• [WORK REQUIRED]
Output the data that follows exactly, line for line.

• [SOURCE EXCERPT]
* * * *
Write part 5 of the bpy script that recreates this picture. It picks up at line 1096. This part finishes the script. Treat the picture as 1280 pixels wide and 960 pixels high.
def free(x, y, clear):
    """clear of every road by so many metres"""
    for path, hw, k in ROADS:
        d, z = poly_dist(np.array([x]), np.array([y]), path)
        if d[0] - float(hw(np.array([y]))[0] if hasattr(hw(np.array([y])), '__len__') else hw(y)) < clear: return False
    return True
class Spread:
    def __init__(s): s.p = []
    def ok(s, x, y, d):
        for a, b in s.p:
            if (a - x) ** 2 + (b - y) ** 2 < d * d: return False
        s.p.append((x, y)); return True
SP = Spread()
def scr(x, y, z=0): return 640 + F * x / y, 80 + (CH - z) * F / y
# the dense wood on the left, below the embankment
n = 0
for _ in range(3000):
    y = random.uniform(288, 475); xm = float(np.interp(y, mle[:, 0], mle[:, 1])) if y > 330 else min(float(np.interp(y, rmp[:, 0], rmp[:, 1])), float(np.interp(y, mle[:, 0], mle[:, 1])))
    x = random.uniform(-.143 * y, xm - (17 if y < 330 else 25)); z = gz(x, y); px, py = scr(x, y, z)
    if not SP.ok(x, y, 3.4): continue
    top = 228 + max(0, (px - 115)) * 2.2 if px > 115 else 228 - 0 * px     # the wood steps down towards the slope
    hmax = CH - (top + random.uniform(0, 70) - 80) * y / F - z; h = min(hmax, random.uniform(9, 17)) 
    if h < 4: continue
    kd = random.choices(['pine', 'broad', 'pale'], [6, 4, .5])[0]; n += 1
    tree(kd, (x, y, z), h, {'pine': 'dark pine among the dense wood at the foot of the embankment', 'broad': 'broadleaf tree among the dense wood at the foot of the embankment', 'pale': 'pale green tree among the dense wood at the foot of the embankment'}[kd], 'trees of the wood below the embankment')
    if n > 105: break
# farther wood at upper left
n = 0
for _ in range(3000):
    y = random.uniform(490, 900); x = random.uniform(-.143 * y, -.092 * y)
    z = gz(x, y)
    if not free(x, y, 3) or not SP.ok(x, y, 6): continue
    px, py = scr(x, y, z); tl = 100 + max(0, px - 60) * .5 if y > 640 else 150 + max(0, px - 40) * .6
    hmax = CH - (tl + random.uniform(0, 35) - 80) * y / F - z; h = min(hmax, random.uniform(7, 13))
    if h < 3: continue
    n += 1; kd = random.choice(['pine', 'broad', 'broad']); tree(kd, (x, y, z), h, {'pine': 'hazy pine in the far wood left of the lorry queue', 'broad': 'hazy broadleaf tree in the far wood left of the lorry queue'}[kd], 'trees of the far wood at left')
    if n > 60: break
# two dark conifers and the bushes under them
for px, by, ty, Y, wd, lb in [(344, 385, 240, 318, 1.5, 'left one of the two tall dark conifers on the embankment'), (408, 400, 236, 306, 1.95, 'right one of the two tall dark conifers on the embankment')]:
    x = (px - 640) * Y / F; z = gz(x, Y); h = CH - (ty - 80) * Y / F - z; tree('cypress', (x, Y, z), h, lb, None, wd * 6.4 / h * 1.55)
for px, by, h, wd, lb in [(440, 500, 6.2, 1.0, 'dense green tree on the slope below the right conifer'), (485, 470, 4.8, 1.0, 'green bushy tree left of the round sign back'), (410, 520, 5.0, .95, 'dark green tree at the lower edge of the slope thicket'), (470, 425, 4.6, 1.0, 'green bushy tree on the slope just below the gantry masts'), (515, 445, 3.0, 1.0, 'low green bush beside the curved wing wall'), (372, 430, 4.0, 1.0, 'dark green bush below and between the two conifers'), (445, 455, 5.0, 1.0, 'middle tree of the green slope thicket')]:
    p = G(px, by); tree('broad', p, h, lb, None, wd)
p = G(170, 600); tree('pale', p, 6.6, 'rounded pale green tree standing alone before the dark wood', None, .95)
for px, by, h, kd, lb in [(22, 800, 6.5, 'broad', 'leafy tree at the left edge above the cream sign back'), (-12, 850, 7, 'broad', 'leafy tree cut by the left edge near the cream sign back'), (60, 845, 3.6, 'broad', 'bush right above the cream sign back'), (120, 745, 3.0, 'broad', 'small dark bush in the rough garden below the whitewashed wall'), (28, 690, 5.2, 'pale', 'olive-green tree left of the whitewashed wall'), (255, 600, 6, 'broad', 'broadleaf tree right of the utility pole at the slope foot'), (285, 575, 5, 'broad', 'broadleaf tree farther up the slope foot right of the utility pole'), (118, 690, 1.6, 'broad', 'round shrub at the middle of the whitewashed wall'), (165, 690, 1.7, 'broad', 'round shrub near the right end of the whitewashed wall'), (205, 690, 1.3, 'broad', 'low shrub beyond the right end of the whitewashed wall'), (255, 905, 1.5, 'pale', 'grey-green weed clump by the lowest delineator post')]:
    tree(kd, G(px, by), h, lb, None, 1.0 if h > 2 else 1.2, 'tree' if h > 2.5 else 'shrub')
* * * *
• [RESPONSE TO THE TASK]
Write part 5 of the bpy script that recreates this picture. It picks up at line 1096. This part finishes the script. Treat the picture as 1280 pixels wide and 960 pixels high.
def free(x, y, clear):
    """clear of every road by so many metres"""
    for path, hw, k in ROADS:
        d, z = poly_dist(np.array([x]), np.array([y]), path)
        if d[0] - float(hw(np.array([y]))[0] if hasattr(hw(np.array([y])), '__len__') else hw(y)) < clear: return False
    return True
class Spread:
    def __init__(s): s.p = []
    def ok(s, x, y, d):
        for a, b in s.p:
            if (a - x) ** 2 + (b - y) ** 2 < d * d: return False
        s.p.append((x, y)); return True
SP = Spread()
def scr(x, y, z=0): return 640 + F * x / y, 80 + (CH - z) * F / y
# the dense wood on the left, below the embankment
n = 0
for _ in range(3000):
    y = random.uniform(288, 475); xm = float(np.interp(y, mle[:, 0], mle[:, 1])) if y > 330 else min(float(np.interp(y, rmp[:, 0], rmp[:, 1])), float(np.interp(y, mle[:, 0], mle[:, 1])))
    x = random.uniform(-.143 * y, xm - (17 if y < 330 else 25)); z = gz(x, y); px, py = scr(x, y, z)
    if not SP.ok(x, y, 3.4): continue
    top = 228 + max(0, (px - 115)) * 2.2 if px > 115 else 228 - 0 * px     # the wood steps down towards the slope
    hmax = CH - (top + random.uniform(0, 70) - 80) * y / F - z; h = min(hmax, random.uniform(9, 17)) 
    if h < 4: continue
    kd = random.choices(['pine', 'broad', 'pale'], [6, 4, .5])[0]; n += 1
    tree(kd, (x, y, z), h, {'pine': 'dark pine among the dense wood at the foot of the embankment', 'broad': 'broadleaf tree among the dense wood at the foot of the embankment', 'pale': 'pale green tree among the dense wood at the foot of the embankment'}[kd], 'trees of the wood below the embankment')
    if n > 105: break
# farther wood at upper left
n = 0
for _ in range(3000):
    y = random.uniform(490, 900); x = random.uniform(-.143 * y, -.092 * y)
    z = gz(x, y)
    if not free(x, y, 3) or not SP.ok(x, y, 6): continue
    px, py = scr(x, y, z); tl = 100 + max(0, px - 60) * .5 if y > 640 else 150 + max(0, px - 40) * .6
    hmax = CH - (tl + random.uniform(0, 35) - 80) * y / F - z; h = min(hmax, random.uniform(7, 13))
    if h < 3: continue
    n += 1; kd = random.choice(['pine', 'broad', 'broad']); tree(kd, (x, y, z), h, {'pine': 'hazy pine in the far wood left of the lorry queue', 'broad': 'hazy broadleaf tree in the far wood left of the lorry queue'}[kd], 'trees of the far wood at left')
    if n > 60: break
# two dark conifers and the bushes under them
for px, by, ty, Y, wd, lb in [(344, 385, 240, 318, 1.5, 'left one of the two tall dark conifers on the embankment'), (408, 400, 236, 306, 1.95, 'right one of the two tall dark conifers on the embankment')]:
    x = (px - 640) * Y / F; z = gz(x, Y); h = CH - (ty - 80) * Y / F - z; tree('cypress', (x, Y, z), h, lb, None, wd * 6.4 / h * 1.55)
for px, by, h, wd, lb in [(440, 500, 6.2, 1.0, 'dense green tree on the slope below the right conifer'), (485, 470, 4.8, 1.0, 'green bushy tree left of the round sign back'), (410, 520, 5.0, .95, 'dark green tree at the lower edge of the slope thicket'), (470, 425, 4.6, 1.0, 'green bushy tree on the slope just below the gantry masts'), (515, 445, 3.0, 1.0, 'low green bush beside the curved wing wall'), (372, 430, 4.0, 1.0, 'dark green bush below and between the two conifers'), (445, 455, 5.0, 1.0, 'middle tree of the green slope thicket')]:
    p = G(px, by); tree('broad', p, h, lb, None, wd)
p = G(170, 600); tree('pale', p, 6.6, 'rounded pale green tree standing alone before the dark wood', None, .95)
for px, by, h, kd, lb in [(22, 800, 6.5, 'broad', 'leafy tree at the left edge above the cream sign back'), (-12, 850, 7, 'broad', 'leafy tree cut by the left edge near the cream sign back'), (60, 845, 3.6, 'broad', 'bush right above the cream sign back'), (120, 745, 3.0, 'broad', 'small dark bush in the rough garden below the whitewashed wall'), (28, 690, 5.2, 'pale', 'olive-green tree left of the whitewashed wall'), (255, 600, 6, 'broad', 'broadleaf tree right of the utility pole at the slope foot'), (285, 575, 5, 'broad', 'broadleaf tree farther up the slope foot right of the utility pole'), (118, 690, 1.6, 'broad', 'round shrub at the middle of the whitewashed wall'), (165, 690, 1.7, 'broad', 'round shrub near the right end of the whitewashed wall'), (205, 690, 1.3, 'broad', 'low shrub beyond the right end of the whitewashed wall'), (255, 905, 1.5, 'pale', 'grey-green weed clump by the lowest delineator post')]:
    tree(kd, G(px, by), h, lb, None, 1.0 if h > 2 else 1.2, 'tree' if h > 2.5 else 'shrub')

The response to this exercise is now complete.